March 21, 2007 3:22 PM

No appointment. No relationship. No nothing. As Lee Jenkins tells it in today's New York Times, he just told Coach Tim Floyd that blue chip recruit O.J. Mayo wanted to play for him.

"O. J. wanted me to come here today," the man told Floyd. "He wanted me to figure out who you are."

Floyd was desperate enough to play along. His starting point guard, Ryan Francis, had been murdered two months earlier. The backup, Gabe Pruitt, was in academic trouble. The third-stringer, a walk-on, was leaving college.

"Why aren't you at Arizona or Connecticut?" Floyd recalled asking.
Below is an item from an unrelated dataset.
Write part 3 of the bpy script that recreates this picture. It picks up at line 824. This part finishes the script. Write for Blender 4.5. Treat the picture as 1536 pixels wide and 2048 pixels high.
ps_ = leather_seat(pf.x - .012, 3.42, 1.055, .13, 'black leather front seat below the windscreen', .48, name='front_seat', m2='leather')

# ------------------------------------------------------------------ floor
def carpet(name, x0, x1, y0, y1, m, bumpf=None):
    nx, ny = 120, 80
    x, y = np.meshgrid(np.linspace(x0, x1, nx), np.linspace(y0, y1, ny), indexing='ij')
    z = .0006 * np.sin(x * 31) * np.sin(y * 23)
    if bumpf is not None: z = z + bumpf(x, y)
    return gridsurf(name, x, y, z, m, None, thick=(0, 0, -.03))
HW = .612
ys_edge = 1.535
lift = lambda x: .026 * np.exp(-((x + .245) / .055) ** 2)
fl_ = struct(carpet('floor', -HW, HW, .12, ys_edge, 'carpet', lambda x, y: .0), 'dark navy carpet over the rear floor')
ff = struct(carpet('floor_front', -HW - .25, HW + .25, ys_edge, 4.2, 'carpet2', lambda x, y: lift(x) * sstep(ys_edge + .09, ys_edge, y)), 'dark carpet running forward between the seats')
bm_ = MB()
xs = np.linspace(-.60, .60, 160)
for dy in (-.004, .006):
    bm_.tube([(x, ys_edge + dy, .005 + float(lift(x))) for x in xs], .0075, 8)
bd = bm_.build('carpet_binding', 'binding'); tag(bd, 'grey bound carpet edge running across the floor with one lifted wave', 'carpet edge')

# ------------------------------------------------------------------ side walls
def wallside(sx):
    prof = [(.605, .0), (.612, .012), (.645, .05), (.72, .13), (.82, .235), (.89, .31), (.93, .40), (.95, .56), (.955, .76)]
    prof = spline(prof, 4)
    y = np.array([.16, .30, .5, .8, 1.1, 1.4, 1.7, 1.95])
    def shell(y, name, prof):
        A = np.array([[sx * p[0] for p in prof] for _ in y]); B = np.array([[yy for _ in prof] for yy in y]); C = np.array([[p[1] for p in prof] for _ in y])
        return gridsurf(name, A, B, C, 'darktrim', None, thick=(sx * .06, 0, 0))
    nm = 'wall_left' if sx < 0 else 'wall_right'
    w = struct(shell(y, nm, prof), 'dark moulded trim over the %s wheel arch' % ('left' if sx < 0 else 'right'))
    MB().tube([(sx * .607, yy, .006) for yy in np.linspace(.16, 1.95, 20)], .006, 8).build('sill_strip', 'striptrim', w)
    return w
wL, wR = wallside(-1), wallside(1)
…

The man explained that Mayo wanted to market himself before going to the N.B.A., and that Los Angeles would give him the best possible platform.

"Then why aren't you at U.C.L.A.?" Floyd asked.

The man shook his head. U.C.L.A. had already won 11 national championships. It had already produced many N.B.A. stars. Mayo wanted to be a pioneer for a new era.

"Let me call him," Floyd said.

The man shook his head again. "O. J. doesn't give out his cell," he said. "He'll call you."

Floyd remembers the meeting lasting 45 minutes. He learned that the man's name was Ronald Guillory, and that he was an event promoter in Los Angeles who had befriended Mayo. Other than that, Floyd learned absolutely nothing.

"There was no way that kid was going to call," Floyd said. "There was no way."

Mayo did call, of course, and now he has signed a letter of intent, and recruited some friends. If he actually shows up to play, it'll be cemented as one of the strangest stories in college basketball recruiting history.